At once he saw the whole policy of the dead King subversed; he saw the renouncing of all ancient alliances, and the union of the crowns of France and Spain; the repealing of all acts of pacification; the destruction of the Protestants; the dissipation of the treasures amassed by Henry; the disgrace of those who would not receive the yoke of the new favourites. All this Sully witnessed in his declining years, and he witnessed, too, the rapid rise to the greatest power and dignity in the State of that Florentine adventurer, Concino Concini—now bearing the title of Marshal d’Ancre—who had so cunningly known how to profit by a Queen’s jealousy and a King’s indiscretions.
As for the miserable Ravaillac, it is pretended that he maintained under torture and to the very hour of his death that he had no accomplices, that what he had done he had done to prevent an unrighteous war against Catholicism and the Pope—which was, no doubt, the falsehood with which those who used him played upon his fanaticism and whetted him to their service. I say “pretended” because, after all, complete records of his examinations are not discoverable, and there is a story that when at the point of death, seeing himself abandoned by those in whom perhaps he had trusted, he signified a desire to confess, and did so confess; but the notary Voisin, who took his depositions in articulo mortis, set them down in a hand so slovenly as to be afterwards undecipherable.
That may or may not be true. But the statement that when the President du Harlay sought to pursue inquiries into certain allegations by a woman named d’Escoman, which incriminated the Duc d’Epernon, he received a royal order to desist, rests upon sound authority.

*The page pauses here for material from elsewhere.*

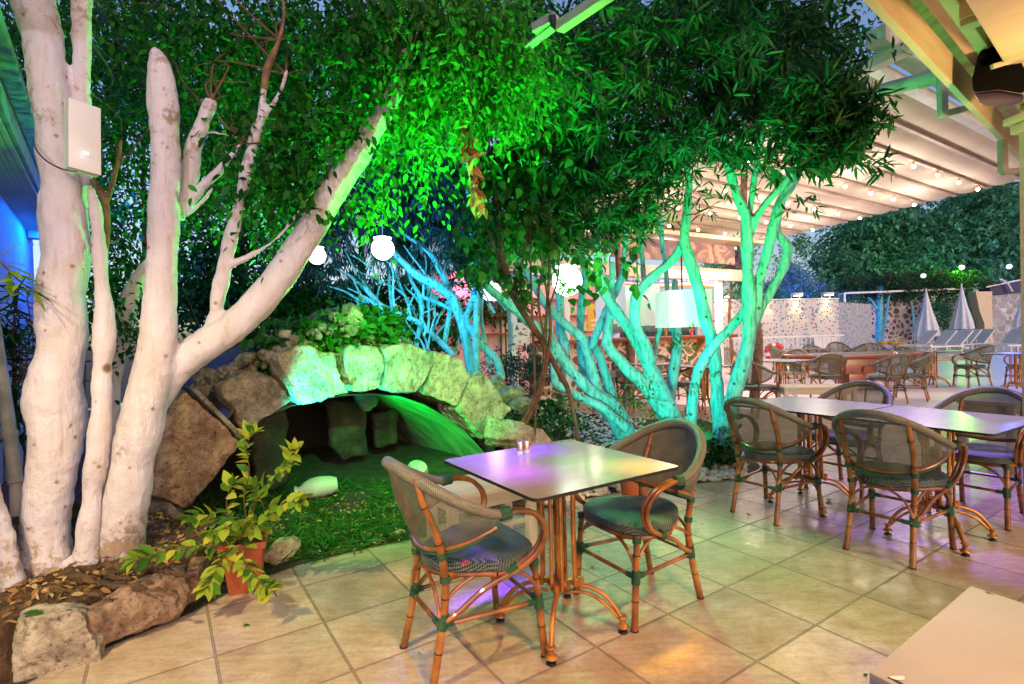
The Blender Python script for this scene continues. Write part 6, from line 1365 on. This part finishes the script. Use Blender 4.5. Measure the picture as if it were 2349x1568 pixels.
for x in (1066, 1108, 1147, 1158): q = at(x, 700, 12.3); mb.beam((q.x, q.y, 0), (q.x, q.y, 2.9), .04, .04)
mb.build('frame_bar', M['black'], t, smooth=False)
def textobj(s, name, parent, loc, ex, ey, size, mat):
    cu = bpy.data.curves.new(name, 'FONT'); cu.body = s; cu.size = size; cu.extrude = .002; cu.align_x = 'CENTER'; cu.align_y = 'CENTER'
    o = bpy.data.objects.new(name, cu); C.objects.link(o); bpy.context.view_layer.update()
    me = bpy.data.meshes.new_from_object(o.evaluated_get(bpy.context.evaluated_depsgraph_get())); bpy.data.objects.remove(o)
    ez = ex.cross(ey); Rm = Matrix((ex, ey, ez)).transposed(); off = Vector(parent.location)
    for v in me.vertices: v.co = Rm @ v.co + loc - off
    me.materials.append(mat); o = bpy.data.objects.new(name, me); C.objects.link(o); o.parent = parent; return o
t = thing('menu_board', 'white menu board with a small crest and orange pictures at the end of the bar', 'sign', at(1195, 790, 9.3))
F_ = [at(x, y, d) for x, y, d in ((1177, 791, 9.2), (1216, 789, 9.4), (1215, 739, 9.4), (1176, 740, 9.2))]; ex = (F_[1]-F_[0]).normalized(); ey = (F_[3]-F_[0]).normalized(); ez = ex.cross(ey)
mb = MB(); mb.prism(F_, -ez*.03); mb.build('board', M['white_paint'], t, smooth=False)
def dab(mb, o0, u, v, w_, h_, mi=0, n=12):
    c = o0+ex*u+ey*v+ez*.006; mb.add([c+ex*math.cos(a)*w_+ey*math.sin(a)*h_ for a in [k*2*math.pi/n for k in range(n)]], [tuple(range(n))], mi)
o0 = F_[0]; pm = [pmat('print_red_grey', (.45, .25, .3), None, 5), pmat('print_blue', (.05, .08, .25), None, 5), pmat('print_orange', (.75, .35, .05), None, 5), pmat('print_green', (.02, .4, .15), None, 5), pmat('print_vermilion', (.7, .15, .05), None, 5)]
mb = MB(); dab(mb, o0, .085, .32, .022, .024, 0); dab(mb, o0, .085, .288, .035, .022, 1); dab(mb, o0, .085, .265, .048, .012, 0); mb.build('crest', pm, t, smooth=False)
for L in ([(.15, .185, .03, .022, 2), (.15, .21, .03, .012, 1)], [(.145, .045, .018, .045, 2)], [(.10, .055, .022, .007, 3)], [(.24, .27, .04, .02, 4)]):
    mb = MB()
    for u, v, w_, h_, k in L: dab(mb, o0, u, v, w_, h_, k)
    mb.build('printed_picture', pm, t, smooth=False)
t = thing('yellow_poster', 'ochre yellow poster with a dark branch drawing and white lettering on the bar back wall', 'poster', at(1362, 725, 11.3))
F_ = [at(x, y, d) for x, y, d in ((1348, 757, 11.2), (1380, 756, 11.3), (1380, 697, 11.3), (1348, 698, 11.2))]; ex = (F_[1]-F_[0]).normalized(); ey = (F_[3]-F_[0]).normalized(); ez = ex.cross(ey)
mb = MB(); mb.prism(F_, -ez*.02); mb.build('sheet', pmat('ochre_print', (.62, .38, .05), (.50, .40, .04), 4, .5), t, smooth=False)
mb = MB(); o0 = F_[0]
for q in ([(.15, .43), (.155, .36), (.17, .31), (.165, .26)], [(.17, .33), (.20, .37), (.215, .40)]): mb.tube([o0+ex*u+ey*v+ez*.004 for u, v in q], .008, 6)
mb.build('branch_drawing', M['node'], t)
mb = MB(); dab(mb, o0, .165, .205, .055, .016); dab(mb, o0, .09, .205, .02, .016); dab(mb, o0, .11, .10, .03, .02); dab(mb, o0, .17, .105, .03, .018); dab(mb, o0, .17, .03, .04, .014); mb.build('lettering', M['white_paint'], t, smooth=False)
# lanterns
def lantern(x0, x1, y0, y1, D, label):
    c = at((x0+x1)/2, (y0+y1)/2, D); wd = (x1-x0)*D/FP; h = (y1-y0)*D/FP; t = thing('square_lantern', label, 'lantern', c, R(0), 'square fabric lanterns hanging before the bar', world=False)
    t.rotation_euler = (0, 0, .05); mb = MB(); s = wd/2
    for a, b in (((-s, -s), (s, -s)), ((s, -s), (s, s)), ((s, s), (-s, s)), ((-s, s), (-s, -s))):
        mb.add([(a[0], a[1], -h/2), (b[0], b[1], -h/2), (b[0], b[1], h/2), (a[0], a[1], h/2)], [(0, 1, 2, 3)])
    lm, ln, lb = nmat('lantern_cloth'); lb.inputs['Base Color'].default_value = (.62, .58, .52, 1); lb.inputs['Emission Color'].default_value = (1, .88, .78, 1); lb.inputs['Emission Strength'].default_value = .2
    mb.build('shade', lm, t, smooth=False); mb = MB(); mb.tube([(0, 0, h/2), (0, 0, h/2+.5)], .008, 6); mb.beam((-s, 0, h/2), (s, 0, h/2), .01, .01); mb.build('hanger', M['black'], t); return t
lantern(1517, 1614, 668, 750, 5.75, 'square cream lantern on the right, fully seen between two cyan trunks')
lantern(1425, 1502, 657, 747, 6.6, 'square cream lantern in the middle, half behind the curved cyan trunk')
lantern(1372, 1430, 648, 742, 7.2, 'square cream lantern on the left, mostly behind the cyan fork')
# bar lamps
for x, y, D, lb in ((1389, 655, 10.4, 'small glowing box lamp under the bar beam at left'), (1196, 610, 10.6, 'tiny warm bulb behind the vine stems'), (1401, 650, 11.0, 'bright white box lamp under the bar beam')):
    q = at(x, y, D); t = thing('bar_lamp', lb, 'lamp', q, world=False); mb = MB(); mb.box((0, 0, 0), (.12, .12, .16)); mb.build('lamp_glass', emat('bar_lamp_glass', (1, .85, .6), 7), t, bevel=.01); mb = MB(); mb.box((0, 0, .1), (.15, .15, .03)); mb.build('lamp_cap', M['black'], t)
# bougainvillea over the bar roof end
T = thing('bougainvillea', 'purple flowering bougainvillea at the right end of the bar roof', 'bush', (at(1680, 600, 13).x, 13, 0))
bb = blob_pts([(1660, 600, 36, 24, 12.6, 13.6, 110), (1690, 640, 34, 26, 12.6, 13.6, 70), (1690, 580, 26, 20, 12.6, 13.6, 70), (1825, 560, 36, 20, 15, 16, 70), (1800, 590, 20, 16, 15, 16, 20)], .25, 8)
p_, d_ = sprays(bb, 6, .05, .3); leaves('foliage', p_, d_, .09+.04*rng.random(len(p_)), .6, M['far_leaf'], T)
bb = blob_pts([(1700, 588, 22, 20, 12.4, 13, 40), (1685, 605, 24, 16, 12.4, 13, 20)], .12, 5); leaves('flowers', np.repeat(bb, 4, 0)+rng.normal(size=(len(bb)*4, 3))*.05, rdir(len(bb)*4), .07, .9, M['bougainvillea'], T)
mb = MB(); q = at(1680, 640, 13); mb.tube([(q.x, 13, 0), (q.x-.1, 13, 1.6), tuple(at(1680, 600, 13))], [.05, .04, .02], 8); mb.build('stem', M['brown_bark'], T)

# ================================================================ POOL SIDE
mt, n, b = nmat('mosaic_render'); g = N(n, 'NewGeometry'); vo = N(n, 'TexVoronoi'); vo.inputs['Scale'].default_value = 10; n.links.new(g.outputs['Position'], vo.inputs['Vector'])
sp_ = N(n, 'SeparateXYZ'); n.links.new(g.outputs['Position'], sp_.inputs[0]); wn2 = N(n, 'SeparateColor'); n.links.new(vo.outputs['Color'], wn2.inputs[0])
th_ = N(n, 'MapRange'); n.links.new(sp_.outputs[0], th_.inputs[0])
for i, v in enumerate((9.5, 14.5, .55, 1.0)): th_.inputs[i+1].default_value = v
lt_ = N(n, 'Math', operation='LESS_THAN'); n.links.new(wn2.outputs[0], lt_.inputs[0]); n.links.new(th_.outputs[0], lt_.inputs[1])
ds = N(n, 'Math', operation='LESS_THAN'); n.links.new(vo.outputs['Distance'], ds.inputs[0]); ds.inputs[1].default_value = .42
an = N(n, 'Math', operation='MULTIPLY'); n.links.new(lt_.outputs[0], an.inputs[0]); n.links.new(ds.outputs[0], an.inputs[1])
dc = ramp(n, wn2.outputs[1], [(0, (.02, .05, .12)), (.4, (.05, .14, .25)), (.7, (.10, .30, .42)), (1, (.40, .45, .6))]); c = mixc(n, an.outputs[0], (.50, .47, .50), dc.outputs[0]); n.links.new(c, b.inputs['Base Color']); b.inputs['Roughness'].default_value = .35
M['mosaic'] = mt
t = thing('mosaic_wall', 'white wall speckled with dark blue mosaic and topped by lamps beyond the pool', 'wall', at(1830, 830, 21)*1)
ml, mr_ = at(1600, 760, 20.5), at(1925, 760, 21.5); ml.z = mr_.z = 0; zt = at(1830, 687, 21).z
far_ = at(2000, 760, 24.5); far_.z = 0
mb = MB(); mb.prism([ml, mr_, mr_+Vector((0, .25, 0)), ml+Vector((0, .25, 0))], (0, 0, zt)); mb.build('wall_face', M['mosaic'], t, smooth=False)
zt2 = at(1960, 690, 23).z; mb = MB(); mb.prism([mr_+Vector((.004, .02, 0)), far_, far_+Vector((0, .25, 0)), mr_+Vector((.004, .27, 0))], (0, 0, zt-.12)); mb.build('curved_return', M['mosaic'], t)
mb = MB(); mb.beam(ml+Vector((0, .12, zt+.03)), mr_+Vector((0, .12, zt+.03)), .3, .05); mb.build('coping', M['white_paint'], t, bevel=.015)
for i, x in enumerate((1667, 1757, 1826, 1896)):
    q = at(x, 680, 20.7+.003*(x-1667)); q.y -= .15; q.z = zt+.17; tl = thing('wall_top_lamp', ['leftmost floodlight on the mosaic wall, near the bar', 'floodlight on the mosaic wall just right of the grey trunk', 'floodlight on the mosaic wall above the lifebuoy', 'rightmost floodlight on the mosaic wall'][i], 'floodlight', q, world=False, group='floodlights on the mosaic wall')
    mb = MB(); mb.tube([(-.16, .2, -.12), (-.16, .2, .08), (.16, .2, .08), (.16, .2, -.12)], .018, 8); mb.build('bracket', M['white_metal'], tl); mb = MB(); mb.box((0, 0, .05), (.34, .2, .11)); mb.build('lamp_head', M['white_metal'], tl, bevel=.02)
    mb = MB(); mb.box((0, 0, -.012), (.28, .14, .01)); mb.build('lamp_glass', emat('floodlight_glass', (1, .85, .55), 12), tl)
    lamp('SPOT', 'wall_top_light', q+Vector((0, -.12, -.03)), q+Vector((0, .12, -1.0)), (1, .68, .25), 26, .04, 62, .4)
# rail, low parapet, lifebuoy
t = thing('pool_railing', 'white railing with thin bars along the pool, behind the tables', 'railing', at(1790, 835, 16.2))
a = at(1600, 800, 16.0); b_ = at(1935, 795, 17.2); a.z = b_.z = 0; mb = MB(); L = (b_-a).length; u = (b_-a).normalized()
mb.beam(a+Vector((0, 0, 1.02)), b_+Vector((0, 0, 1.02)), .05, .05); mb.beam(a+Vector((0, 0, .18)), b_+Vector((0, 0, .18)), .04, .04); mb.build('handrail', M['white_metal'], t, smooth=False)
mb = MB(); k = 0
while k < L: q = a+u*k; mb.box((q.x, q.y, .52), (.018, .018, 1.02)); k += .16
o = mb.build('baluster', M['white_metal'], t, smooth=False)
t = thing('lifebuoy', 'red and white lifebuoy hung on the pool railing', 'lifebuoy', at(1777, 808, 15.6), world=False); mb = MB(); r0 = 18*15.6/FP; 
for i in range(48):
    a0 = 2*math.pi*i/48; a1 = 2*math.pi*(i+1)/48; seg = (i % 12) < 3
    mb.tube([(r0*math.cos(a0), 0, r0*math.sin(a0)), (r0*math.cos(a1), 0, r0*math.sin(a1))], .068, 10, 1 if seg else 0, caps=False)
mb.build('ring', [M['red'], M['white_paint']], t)
mb = MB(); a = at(1600, 842, 14.6); b_ = at(1870, 842, 15.2); a.z = b_.z = 0; t = thing('pool_parapet', 'low white parapet at the near side of the pool', 'wall', (a+b_)/2); mb.prism([a, b_, b_+Vector((0, .3, 0)), a+Vector((0, .3, 0))], (0, 0, .32)); mb.build('parapet', M['white_paint'], t, bevel=.01)
# poster on the mosaic wall
t = thing('rules_sign', 'plain white rectangular sign on the mosaic wall right of the lifebuoy', 'sign', at(1893, 783, 20.9)); a, b_ = at(1870, 797, 20.9), at(1920, 797, 21.1); mb = MB(); mb.prism([a, b_, b_+Vector((0, 0, .42)), a+Vector((0, 0, .42))], (0, .03, 0)); mb.build('panel', M['white_paint'], t, smooth=False)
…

That is the story of the assassination of Henry IV. re-told in the light of certain records which appear to me to have been insufficiently studied. They should suggest a train of speculation leading to inferences which, whilst obvious, I hesitate to define absolutely.
“If it be asked,” says Perefixe, “who were the friends that suggested to Ravaillac so damnable a design, history replies that it is ignorant and that upon an action of such consequences it is not permissible to give suspicions and conjectures for certain truths. The judges themselves who interrogated him dared not open their mouths, and never mentioned the matter but with gestures of horror and amazement.”